A Littérature-action : « Être Persée »

Après avoir consacré le dossier de son précédent numéro à la figure d’Albert Cossery, écrivain d’une discrétion légendaire qui a fasciné tous les lecteurs un peu sensibles aux ironies de la vie et aux résistances obstinées, silhouette d’oiseau déambulant dans Saint-Germain, la rédaction d’A littérature-action change de braquet tout en démontrant une certaine logique.

 

On passe d’un écrivain à un peintre mais, en choisissant de mettre en lumière, cette focalisation propre à sa peinture, le Caravage, l’équipe de la revue semble vouloir défendre des artistes qui vécurent dans une forme singulière d’à-côté de la société. Cossery, sorte de vagabond à l’élégance magistrale, Le Caravage, petite frappe et mauvais garçon qui ne se refusait jamais au coup de poing et aux affres la « mauvaise vie ». Ce sont aussi des figures qui résistent, qui ne se donnent pas d’évidence, qui ont leurs admirateurs, comme réunis en des sociétés d’initiés. Ce sont des entêtés, critiques, radicaux.

 

La nouvelle livraison d’A littérature-action s’ouvre, de manière atypique, sur une pièce théâtrale qui met en scène le peintre et son amant, Francisco Cecco, réfugiés à Naples en 1610 après que Le Caravage a laissé sur le carreau un rival et qu’il est poursuivi par la justice romaine. C’est l’occasion d’une sorte de saisissement du peintre dans son intimité, peu de temps avant sa disparition mystérieuse.
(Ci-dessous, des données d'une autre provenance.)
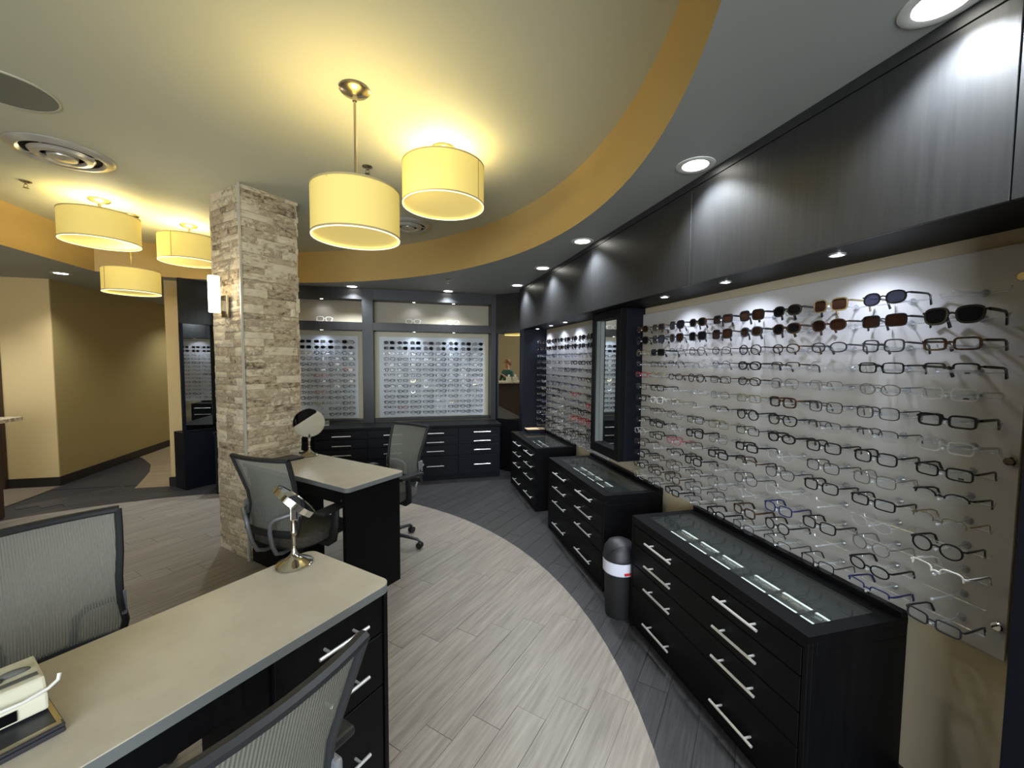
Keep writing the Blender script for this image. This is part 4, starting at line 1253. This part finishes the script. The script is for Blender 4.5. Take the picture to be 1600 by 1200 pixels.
# receptionist seated behind the counter (seen in the right corner mirror)
def person():
    J = {"pelvis": (0, 0, 0.62), "spine": (0.02, 0, 0.82), "chest": (0.05, 0, 1.02), "neck": (0.06, 0, 1.13), "head0": (0.075, 0, 1.20), "head1": (0.085, 0, 1.29), "head2": (0.075, 0, 1.36),
         "shl": (0.05, 0.16, 1.06), "ell": (0.10, 0.24, 0.84), "wrl": (0.29, 0.15, 0.80), "hal": (0.36, 0.12, 0.80),
         "shr": (0.05, -0.16, 1.06), "elr": (0.12, -0.24, 0.85), "wrr": (0.28, -0.13, 0.92), "har": (0.33, -0.09, 0.97),
         "hil": (0.02, 0.09, 0.58), "knl": (0.40, 0.11, 0.56), "anl": (0.38, 0.11, 0.10), "fol": (0.50, 0.11, 0.05),
         "hir": (0.02, -0.09, 0.58), "knr": (0.40, -0.11, 0.56), "anr": (0.38, -0.11, 0.10), "for": (0.50, -0.11, 0.05)}
    R = {"pelvis": .15, "spine": .13, "chest": .14, "neck": .05, "head0": .065, "head1": .09, "head2": .07, "shl": .062, "shr": .062, "ell": .042, "elr": .042, "wrl": .027, "wrr": .027, "hal": .03, "har": .03,
         "hil": .09, "hir": .09, "knl": .06, "knr": .06, "anl": .04, "anr": .04, "fol": .035, "for": .035}
    E_ = [("pelvis", "spine"), ("spine", "chest"), ("chest", "neck"), ("neck", "head0"), ("head0", "head1"), ("head1", "head2"), ("chest", "shl"), ("shl", "ell"), ("ell", "wrl"), ("wrl", "hal"),
          ("chest", "shr"), ("shr", "elr"), ("elr", "wrr"), ("wrr", "har"), ("pelvis", "hil"), ("hil", "knl"), ("knl", "anl"), ("anl", "fol"), ("pelvis", "hir"), ("hir", "knr"), ("knr", "anr"), ("anr", "for")]
    ks = list(J)
    vs = [J[k] for k in ks]; ed = [(ks.index(a_), ks.index(b_)) for a_, b_ in E_]
    rad = [R[k] for k in ks]
    for hand, sgn in (("hal", 1), ("har", -1)):      # five fingers on each hand
        h = Vector(J[hand]); wv = (h - Vector(J["wr" + hand[2]])).normalized()
        side = wv.cross(Vector((0, 0, 1))).normalized()
        for f in range(5):
            off = side * ((f - 2) * 0.014)
            L = (0.05, 0.072, 0.078, 0.072, 0.058)[f]
            i0 = len(vs)
            vs.append(tuple(h + off + wv * 0.02)); vs.append(tuple(h + off * 1.2 + wv * (0.02 + L * .6) - Vector((0, 0, .006)))); vs.append(tuple(h + off * 1.2 + wv * (0.02 + L) - Vector((0, 0, .022))))
            rad += [0.009, 0.008, 0.007]
            ed += [(ks.index(hand), i0), (i0, i0 + 1), (i0 + 1, i0 + 2)]
    me = bpy.data.meshes.new("body"); me.from_pydata(vs, ed, [])
    o = bpy.data.objects.new("person", me); COL.objects.link(o)
    md = o.modifiers.new("skin", 'SKIN')
    for i, sv in enumerate(me.skin_vertices[0].data):
        sv.radius = (rad[i], rad[i]); sv.use_root = (i == 0)
    ss = o.modifiers.new("sub", 'SUBSURF'); ss.levels = 1; ss.render_levels = 1
    dg = bpy.context.evaluated_depsgraph_get()
    nm = bpy.data.meshes.new_from_object(o.evaluated_get(dg))
    o.modifiers.clear(); o.data = nm
    nm.materials.clear()
    for q in (M_skin, M_scrub, M_trouser): nm.materials.append(q)
    for p in nm.polygons:
        c = p.center
        if c.z < 0.66 and (c.x > -0.2) and not (c.x > 0.2 and c.z > 0.7): p.material_index = 2
        elif c.z < 1.12 and math.hypot(c.x - 0.04, 0) < 0.16 and c.z > 0.6: p.material_index = 1
        else: p.material_index = 0
        if c.z < 0.075: p.material_index = 2
        p.use_smooth = True
    hr = MB().sphere((0.055, 0, 1.325), 0.098, 16, 10, None, (1.0, 0.95, 1.05))
    hr.sphere((-0.055, 0, 1.30), 0.045, 12, 8, None, (0.8, 0.8, 1.5))
    hr.obj("hair", M_hair, o, smooth=True)
    nz_ = MB().add([(0.165, 0, 1.285), (0.182, 0.0, 1.255), (0.165, 0.014, 1.25), (0.165, -0.014, 1.25)], [(0, 1, 2), (0, 3, 1), (1, 3, 2)]).obj("nose", M_skin, o)
    for s in (-1, 1):
        MB().sphere((0.158, s * 0.032, 1.285), 0.010, 8, 6).obj("eye", M_screen, o)
    MB().box(0.158, 0.166, -0.022, 0.022, 1.222, 1.229).obj("mouth", M_red, o)
    o.location = (-4.72, 3.88, 0.12); o.rotation_euler = (0, 0, 1.0)
    tag(o, "seated person in dark green scrubs behind the reception counter", "person")
    st = thing("task_stool", "dark stool under the person behind the reception counter", "stool", (-4.72, 3.88, 0))
    MB().lathe([(0.17, 0.54), (0.19, 0.56), (0.19, 0.586), (0.1, 0.592)], 24).obj("seat", M_plastic, st, smooth=True)
    MB().lathe([(0.022, 0.05), (0.022, 0.5395)], 12).obj("post", M_rubber, st)
    MB().lathe([(0.21, 0.0), (0.21, 0.02), (0.03, 0.0495)], 24).obj("foot", M_rubber, st)
person()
Il s’y tient des échanges qui font traverser l’œuvre, la pensée, la manière du peintre, la façon dont il conçoit le geste de peindre, la nature de l’art mais aussi sa vie privée, ses rapports sentimentaux, sa nature cavalière. On pourrait discuter de la forme choisie qui fait du théâtre un tableau en quelque sorte, mais il y a de l’audace à ouvrir un numéro d’une façon si étonnante. Pour le moins, on y trouvera le ton du dossier : « Il faut vivre comme une braise du réel, pas comme de la cendre. »

 

Caravage, Mort de la Vierge, vers 1606

 

 

Suivent différentes contributions qui donnent à voir le peintre dans la vie. Isabelle Doucet en dresse un portrait vif, informé, ponctué de belle reproductions. C’est un portrait d’une vie fulgurante, le tracé d’une trajectoire unique. On traverse alors sa peinture en même temps que son existence, on y perçoit les contradictions violentes, le refus qui habite tout. C’est dans la vie, dans une forme de scandale permanent que se fonde la peinture du Caravage, celui dont Le Poussin disait qu’il était « venu pour détruire la peinture ». Plus loin, Doucet cite le peintre lui-même : « Tout tableau est une tête de Méduse. On peut vaincre la terreur par l’image de la terreur. Tout peintre est Persée. » Plus ponctuellement, Jean-François Capéran rend compte de l’exposition qui s’est achevée il y a quelques semaines au musée Jacquemart-André à Paris. On pourra lire aussi, écrit en contrepoint de cette dernière les poèmes de Laurent Doucet ou le texte bref de Thierry Renard qui le lie à Pasolini. Curiosité d’importance, au milieu du dossier, on pourra découvrir des textes écrits par Giovan Petro Bellori en 1672 qui, de manière tout à fait frappante, voit déjà la valeur du peintre, la manière qui l’impose comme un maître. Semi portrait, semi étude, ces quelques extraits semblent saisir sur le vif un être insaisissable.

 

Suivant ce dossier, on trouvera des textes de créations, comme dans chaque numéro, ainsi que des textes consacrés aux actualités littéraires algériennes, en particulier autour de Jean Sénac dont les œuvres complètes reparaissent chez Actes Sud (n’oublions pas le travail des éditions Marsa pour promouvoir ce poète majeur). On remarquera trois sections particulières qui frapperont les lecteurs. Tout d’abord les aquarelles de l’herpétologiste Gaëlle Caublot qui émerveillent, à la fois précises et comme inachevées dans des sortes de coulures ou de ponctuations colorées vraiment réussies, puis celle qui rapporte les travaux du « Parlement des écrivaines francophones » et l’ensemble autour de la Maison André Breton à Saint-Cirq-Lapopie et le festival qui s’y tient. Simultanément actuelle et inactuelle, A littérature-action continue son chemin, toujours attentive à ce qui inscrit l’art dans la vie et réciproquement, sensible à des énergies, à des envies d’inscrire l’existence dans des formes, comme un geste paradoxal de refus accueillant.